Transcribe the lines from the start of the data below through the line with "o = b.build('fringe', M['fringe'], fl);", word for word and nothing more.

+++ RECORDS SHOWN +++

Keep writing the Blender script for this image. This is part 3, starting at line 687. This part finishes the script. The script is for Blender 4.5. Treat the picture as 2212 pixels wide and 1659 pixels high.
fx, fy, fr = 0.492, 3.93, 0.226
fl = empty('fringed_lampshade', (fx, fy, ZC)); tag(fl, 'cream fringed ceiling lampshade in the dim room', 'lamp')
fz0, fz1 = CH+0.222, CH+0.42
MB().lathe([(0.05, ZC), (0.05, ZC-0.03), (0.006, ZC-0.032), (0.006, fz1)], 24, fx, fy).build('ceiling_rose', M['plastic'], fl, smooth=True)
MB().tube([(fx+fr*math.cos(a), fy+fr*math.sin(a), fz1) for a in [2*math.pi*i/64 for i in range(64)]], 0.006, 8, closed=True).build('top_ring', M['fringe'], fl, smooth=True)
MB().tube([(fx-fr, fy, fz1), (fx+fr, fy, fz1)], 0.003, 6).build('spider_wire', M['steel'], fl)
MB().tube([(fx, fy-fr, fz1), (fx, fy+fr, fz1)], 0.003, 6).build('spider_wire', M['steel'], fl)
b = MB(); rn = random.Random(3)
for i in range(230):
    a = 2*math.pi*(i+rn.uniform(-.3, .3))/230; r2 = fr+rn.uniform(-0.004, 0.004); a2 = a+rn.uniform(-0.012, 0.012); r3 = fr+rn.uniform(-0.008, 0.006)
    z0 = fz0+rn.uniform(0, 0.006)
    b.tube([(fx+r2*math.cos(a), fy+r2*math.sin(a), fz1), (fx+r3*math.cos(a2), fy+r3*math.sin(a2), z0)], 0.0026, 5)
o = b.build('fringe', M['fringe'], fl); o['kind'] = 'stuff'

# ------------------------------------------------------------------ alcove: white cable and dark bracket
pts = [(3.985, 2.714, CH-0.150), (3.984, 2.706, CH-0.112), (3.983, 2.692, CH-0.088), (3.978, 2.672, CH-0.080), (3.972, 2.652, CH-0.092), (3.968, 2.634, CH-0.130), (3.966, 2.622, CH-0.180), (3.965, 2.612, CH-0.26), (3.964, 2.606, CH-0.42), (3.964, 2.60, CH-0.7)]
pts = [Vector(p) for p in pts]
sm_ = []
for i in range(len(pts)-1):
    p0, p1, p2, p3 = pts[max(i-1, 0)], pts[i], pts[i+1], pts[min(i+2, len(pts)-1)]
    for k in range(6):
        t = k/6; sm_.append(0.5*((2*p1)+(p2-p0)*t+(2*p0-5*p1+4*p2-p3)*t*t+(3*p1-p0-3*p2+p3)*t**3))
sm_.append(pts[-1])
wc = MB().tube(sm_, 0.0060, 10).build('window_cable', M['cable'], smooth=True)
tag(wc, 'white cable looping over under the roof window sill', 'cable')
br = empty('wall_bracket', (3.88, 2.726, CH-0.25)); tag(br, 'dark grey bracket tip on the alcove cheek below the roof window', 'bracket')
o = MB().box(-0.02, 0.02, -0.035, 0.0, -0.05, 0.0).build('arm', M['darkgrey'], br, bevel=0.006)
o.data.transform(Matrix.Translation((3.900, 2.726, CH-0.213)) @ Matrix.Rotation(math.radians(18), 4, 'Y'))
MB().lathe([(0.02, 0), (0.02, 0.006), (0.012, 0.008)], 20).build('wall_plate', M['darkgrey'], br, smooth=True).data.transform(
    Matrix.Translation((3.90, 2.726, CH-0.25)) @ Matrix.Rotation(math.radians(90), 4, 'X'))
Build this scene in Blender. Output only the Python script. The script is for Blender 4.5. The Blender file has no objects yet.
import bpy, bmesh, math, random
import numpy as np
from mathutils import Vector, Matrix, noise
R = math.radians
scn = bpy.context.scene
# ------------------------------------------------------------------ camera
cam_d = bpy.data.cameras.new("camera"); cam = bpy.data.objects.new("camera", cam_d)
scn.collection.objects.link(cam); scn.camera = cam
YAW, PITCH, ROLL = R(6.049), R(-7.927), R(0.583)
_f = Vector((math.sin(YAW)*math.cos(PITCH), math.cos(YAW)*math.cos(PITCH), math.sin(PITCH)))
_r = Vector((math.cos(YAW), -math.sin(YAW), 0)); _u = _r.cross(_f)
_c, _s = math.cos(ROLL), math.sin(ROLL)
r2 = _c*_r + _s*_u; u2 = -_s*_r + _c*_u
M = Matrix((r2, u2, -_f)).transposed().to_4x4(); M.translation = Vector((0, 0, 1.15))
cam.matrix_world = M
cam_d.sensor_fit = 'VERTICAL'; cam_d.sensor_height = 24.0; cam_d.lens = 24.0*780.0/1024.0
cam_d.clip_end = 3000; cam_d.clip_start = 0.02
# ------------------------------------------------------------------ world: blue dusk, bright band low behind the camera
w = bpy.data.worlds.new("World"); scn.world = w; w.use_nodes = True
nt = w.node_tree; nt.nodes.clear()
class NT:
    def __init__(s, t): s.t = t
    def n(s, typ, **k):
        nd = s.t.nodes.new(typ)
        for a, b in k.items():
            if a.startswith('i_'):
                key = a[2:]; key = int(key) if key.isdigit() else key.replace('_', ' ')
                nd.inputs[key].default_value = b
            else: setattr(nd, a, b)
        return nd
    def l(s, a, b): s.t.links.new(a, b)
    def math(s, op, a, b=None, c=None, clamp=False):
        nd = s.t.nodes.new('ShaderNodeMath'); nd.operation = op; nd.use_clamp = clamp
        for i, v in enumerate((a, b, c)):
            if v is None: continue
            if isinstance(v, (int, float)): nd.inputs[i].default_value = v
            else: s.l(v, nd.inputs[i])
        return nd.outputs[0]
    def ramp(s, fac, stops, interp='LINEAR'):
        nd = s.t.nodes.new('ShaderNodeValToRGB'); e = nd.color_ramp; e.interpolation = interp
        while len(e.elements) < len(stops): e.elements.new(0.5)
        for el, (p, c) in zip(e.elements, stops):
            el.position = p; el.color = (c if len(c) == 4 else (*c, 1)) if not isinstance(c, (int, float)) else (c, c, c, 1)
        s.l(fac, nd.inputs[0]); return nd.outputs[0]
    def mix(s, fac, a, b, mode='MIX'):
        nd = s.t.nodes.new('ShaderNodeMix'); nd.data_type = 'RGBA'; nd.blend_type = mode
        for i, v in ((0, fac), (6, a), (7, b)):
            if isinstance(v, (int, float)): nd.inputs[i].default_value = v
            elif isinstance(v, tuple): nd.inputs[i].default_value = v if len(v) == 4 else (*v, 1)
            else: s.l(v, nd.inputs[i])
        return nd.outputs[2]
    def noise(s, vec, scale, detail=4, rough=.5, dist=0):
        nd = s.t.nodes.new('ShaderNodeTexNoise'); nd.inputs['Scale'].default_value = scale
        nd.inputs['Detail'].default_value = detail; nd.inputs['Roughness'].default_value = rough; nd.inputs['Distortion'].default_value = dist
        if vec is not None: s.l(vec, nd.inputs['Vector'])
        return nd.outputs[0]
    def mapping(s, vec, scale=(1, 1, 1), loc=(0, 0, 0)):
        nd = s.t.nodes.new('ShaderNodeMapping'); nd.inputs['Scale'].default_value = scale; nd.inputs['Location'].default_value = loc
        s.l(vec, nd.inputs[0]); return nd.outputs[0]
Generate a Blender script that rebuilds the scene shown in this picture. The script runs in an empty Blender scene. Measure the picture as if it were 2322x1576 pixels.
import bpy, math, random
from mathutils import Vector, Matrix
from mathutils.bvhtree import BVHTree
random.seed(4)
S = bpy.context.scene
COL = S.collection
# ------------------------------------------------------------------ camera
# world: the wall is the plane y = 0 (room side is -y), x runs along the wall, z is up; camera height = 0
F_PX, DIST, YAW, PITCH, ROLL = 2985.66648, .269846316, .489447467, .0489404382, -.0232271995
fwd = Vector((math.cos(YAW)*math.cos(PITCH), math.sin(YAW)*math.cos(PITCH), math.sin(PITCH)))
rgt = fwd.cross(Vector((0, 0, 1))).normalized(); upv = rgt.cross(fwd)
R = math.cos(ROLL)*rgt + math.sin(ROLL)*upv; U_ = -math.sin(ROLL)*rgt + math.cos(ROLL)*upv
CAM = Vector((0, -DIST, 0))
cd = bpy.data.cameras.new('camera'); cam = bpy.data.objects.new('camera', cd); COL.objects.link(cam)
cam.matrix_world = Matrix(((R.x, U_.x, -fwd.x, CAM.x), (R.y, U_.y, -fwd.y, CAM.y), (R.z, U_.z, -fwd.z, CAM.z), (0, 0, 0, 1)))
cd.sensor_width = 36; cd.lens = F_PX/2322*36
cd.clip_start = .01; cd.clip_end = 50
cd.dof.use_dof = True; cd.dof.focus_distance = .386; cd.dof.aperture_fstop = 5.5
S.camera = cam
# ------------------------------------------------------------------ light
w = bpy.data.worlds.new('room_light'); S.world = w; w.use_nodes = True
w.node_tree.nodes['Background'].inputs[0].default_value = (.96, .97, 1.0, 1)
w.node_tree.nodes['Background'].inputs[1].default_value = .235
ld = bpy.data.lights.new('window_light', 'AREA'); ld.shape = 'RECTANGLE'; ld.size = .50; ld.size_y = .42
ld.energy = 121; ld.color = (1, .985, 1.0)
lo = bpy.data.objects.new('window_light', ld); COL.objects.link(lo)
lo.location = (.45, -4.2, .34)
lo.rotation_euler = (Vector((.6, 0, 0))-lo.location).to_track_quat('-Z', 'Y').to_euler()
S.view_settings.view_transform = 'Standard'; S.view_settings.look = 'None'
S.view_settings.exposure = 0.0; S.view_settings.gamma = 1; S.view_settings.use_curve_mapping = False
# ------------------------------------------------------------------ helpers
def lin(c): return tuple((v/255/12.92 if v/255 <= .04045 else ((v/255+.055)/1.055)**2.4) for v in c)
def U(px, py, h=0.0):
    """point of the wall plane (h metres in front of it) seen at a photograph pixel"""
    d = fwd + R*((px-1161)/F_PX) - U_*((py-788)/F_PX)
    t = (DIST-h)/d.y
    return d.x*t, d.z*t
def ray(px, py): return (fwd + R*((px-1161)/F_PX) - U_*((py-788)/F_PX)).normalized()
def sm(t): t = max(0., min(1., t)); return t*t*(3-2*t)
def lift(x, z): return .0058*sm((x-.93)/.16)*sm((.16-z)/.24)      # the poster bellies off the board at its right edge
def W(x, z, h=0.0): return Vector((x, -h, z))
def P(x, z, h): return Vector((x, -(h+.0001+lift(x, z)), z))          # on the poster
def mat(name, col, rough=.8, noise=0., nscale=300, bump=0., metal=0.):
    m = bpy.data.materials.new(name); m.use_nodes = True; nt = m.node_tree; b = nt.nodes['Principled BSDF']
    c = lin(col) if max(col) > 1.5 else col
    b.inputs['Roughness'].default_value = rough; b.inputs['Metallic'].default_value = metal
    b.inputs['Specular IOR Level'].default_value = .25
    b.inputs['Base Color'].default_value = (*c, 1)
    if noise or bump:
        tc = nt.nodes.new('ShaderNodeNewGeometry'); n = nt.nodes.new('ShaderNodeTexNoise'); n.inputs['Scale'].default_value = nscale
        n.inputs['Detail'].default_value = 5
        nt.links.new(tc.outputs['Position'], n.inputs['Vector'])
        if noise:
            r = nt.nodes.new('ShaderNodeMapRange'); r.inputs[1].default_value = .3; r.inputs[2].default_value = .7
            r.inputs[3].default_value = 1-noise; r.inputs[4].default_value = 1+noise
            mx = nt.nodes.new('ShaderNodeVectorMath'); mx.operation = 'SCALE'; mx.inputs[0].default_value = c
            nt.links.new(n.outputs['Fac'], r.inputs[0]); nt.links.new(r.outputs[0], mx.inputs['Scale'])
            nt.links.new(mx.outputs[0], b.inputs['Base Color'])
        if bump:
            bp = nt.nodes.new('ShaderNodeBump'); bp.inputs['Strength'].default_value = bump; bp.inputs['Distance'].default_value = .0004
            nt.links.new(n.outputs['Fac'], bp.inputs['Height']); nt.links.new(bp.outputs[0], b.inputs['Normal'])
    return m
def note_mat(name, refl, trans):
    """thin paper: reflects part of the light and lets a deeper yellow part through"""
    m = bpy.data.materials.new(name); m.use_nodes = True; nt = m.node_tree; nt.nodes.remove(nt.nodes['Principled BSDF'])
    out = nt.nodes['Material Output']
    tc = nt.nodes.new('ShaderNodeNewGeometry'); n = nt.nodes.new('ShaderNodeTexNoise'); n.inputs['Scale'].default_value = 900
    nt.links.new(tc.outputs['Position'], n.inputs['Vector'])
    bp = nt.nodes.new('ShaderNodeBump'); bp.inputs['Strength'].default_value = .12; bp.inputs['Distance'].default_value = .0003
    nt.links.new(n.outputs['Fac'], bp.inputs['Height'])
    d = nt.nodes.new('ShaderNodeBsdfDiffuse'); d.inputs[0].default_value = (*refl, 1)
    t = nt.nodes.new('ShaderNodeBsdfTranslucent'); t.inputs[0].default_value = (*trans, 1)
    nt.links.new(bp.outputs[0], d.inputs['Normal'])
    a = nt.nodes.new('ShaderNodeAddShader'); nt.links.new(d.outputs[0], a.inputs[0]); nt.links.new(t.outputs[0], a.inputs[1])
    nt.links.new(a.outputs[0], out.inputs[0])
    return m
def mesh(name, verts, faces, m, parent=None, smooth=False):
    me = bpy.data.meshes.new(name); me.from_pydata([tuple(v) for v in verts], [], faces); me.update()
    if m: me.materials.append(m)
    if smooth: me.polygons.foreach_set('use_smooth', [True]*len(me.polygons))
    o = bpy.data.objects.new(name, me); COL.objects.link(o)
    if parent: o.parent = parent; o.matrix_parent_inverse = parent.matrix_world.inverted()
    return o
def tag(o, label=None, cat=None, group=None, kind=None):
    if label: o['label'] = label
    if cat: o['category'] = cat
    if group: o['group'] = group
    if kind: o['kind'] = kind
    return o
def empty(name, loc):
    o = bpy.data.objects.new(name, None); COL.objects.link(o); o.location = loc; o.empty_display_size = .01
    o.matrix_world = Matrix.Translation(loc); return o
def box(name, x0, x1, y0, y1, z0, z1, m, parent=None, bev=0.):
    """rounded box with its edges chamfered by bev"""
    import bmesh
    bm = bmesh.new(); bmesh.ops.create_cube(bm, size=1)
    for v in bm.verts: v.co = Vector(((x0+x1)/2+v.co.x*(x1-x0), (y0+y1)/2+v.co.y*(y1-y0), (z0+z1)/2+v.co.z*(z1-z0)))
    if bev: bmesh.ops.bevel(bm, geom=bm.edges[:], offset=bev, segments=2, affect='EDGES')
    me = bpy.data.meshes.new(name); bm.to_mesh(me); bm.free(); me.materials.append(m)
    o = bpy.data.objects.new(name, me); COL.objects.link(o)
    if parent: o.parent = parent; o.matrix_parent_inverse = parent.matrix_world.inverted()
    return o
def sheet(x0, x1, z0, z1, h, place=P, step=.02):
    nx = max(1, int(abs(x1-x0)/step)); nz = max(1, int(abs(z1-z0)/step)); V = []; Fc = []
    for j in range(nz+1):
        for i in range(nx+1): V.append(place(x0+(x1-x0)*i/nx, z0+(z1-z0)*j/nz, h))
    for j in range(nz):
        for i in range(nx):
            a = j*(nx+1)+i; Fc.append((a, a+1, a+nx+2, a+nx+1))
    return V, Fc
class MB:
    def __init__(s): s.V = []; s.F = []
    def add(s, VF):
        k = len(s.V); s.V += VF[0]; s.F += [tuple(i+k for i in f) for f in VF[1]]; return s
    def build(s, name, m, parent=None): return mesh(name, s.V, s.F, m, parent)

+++

ANSWER TO THIS PROBLEM:
Keep writing the Blender script for this image. This is part 3, starting at line 687. This part finishes the script. The script is for Blender 4.5. Treat the picture as 2212 pixels wide and 1659 pixels high.
fx, fy, fr = 0.492, 3.93, 0.226
fl = empty('fringed_lampshade', (fx, fy, ZC)); tag(fl, 'cream fringed ceiling lampshade in the dim room', 'lamp')
fz0, fz1 = CH+0.222, CH+0.42
MB().lathe([(0.05, ZC), (0.05, ZC-0.03), (0.006, ZC-0.032), (0.006, fz1)], 24, fx, fy).build('ceiling_rose', M['plastic'], fl, smooth=True)
MB().tube([(fx+fr*math.cos(a), fy+fr*math.sin(a), fz1) for a in [2*math.pi*i/64 for i in range(64)]], 0.006, 8, closed=True).build('top_ring', M['fringe'], fl, smooth=True)
MB().tube([(fx-fr, fy, fz1), (fx+fr, fy, fz1)], 0.003, 6).build('spider_wire', M['steel'], fl)
MB().tube([(fx, fy-fr, fz1), (fx, fy+fr, fz1)], 0.003, 6).build('spider_wire', M['steel'], fl)
b = MB(); rn = random.Random(3)
for i in range(230):
    a = 2*math.pi*(i+rn.uniform(-.3, .3))/230; r2 = fr+rn.uniform(-0.004, 0.004); a2 = a+rn.uniform(-0.012, 0.012); r3 = fr+rn.uniform(-0.008, 0.006)
    z0 = fz0+rn.uniform(0, 0.006)
    b.tube([(fx+r2*math.cos(a), fy+r2*math.sin(a), fz1), (fx+r3*math.cos(a2), fy+r3*math.sin(a2), z0)], 0.0026, 5)
o = b.build('fringe', M['fringe'], fl); o['kind'] = 'stuff'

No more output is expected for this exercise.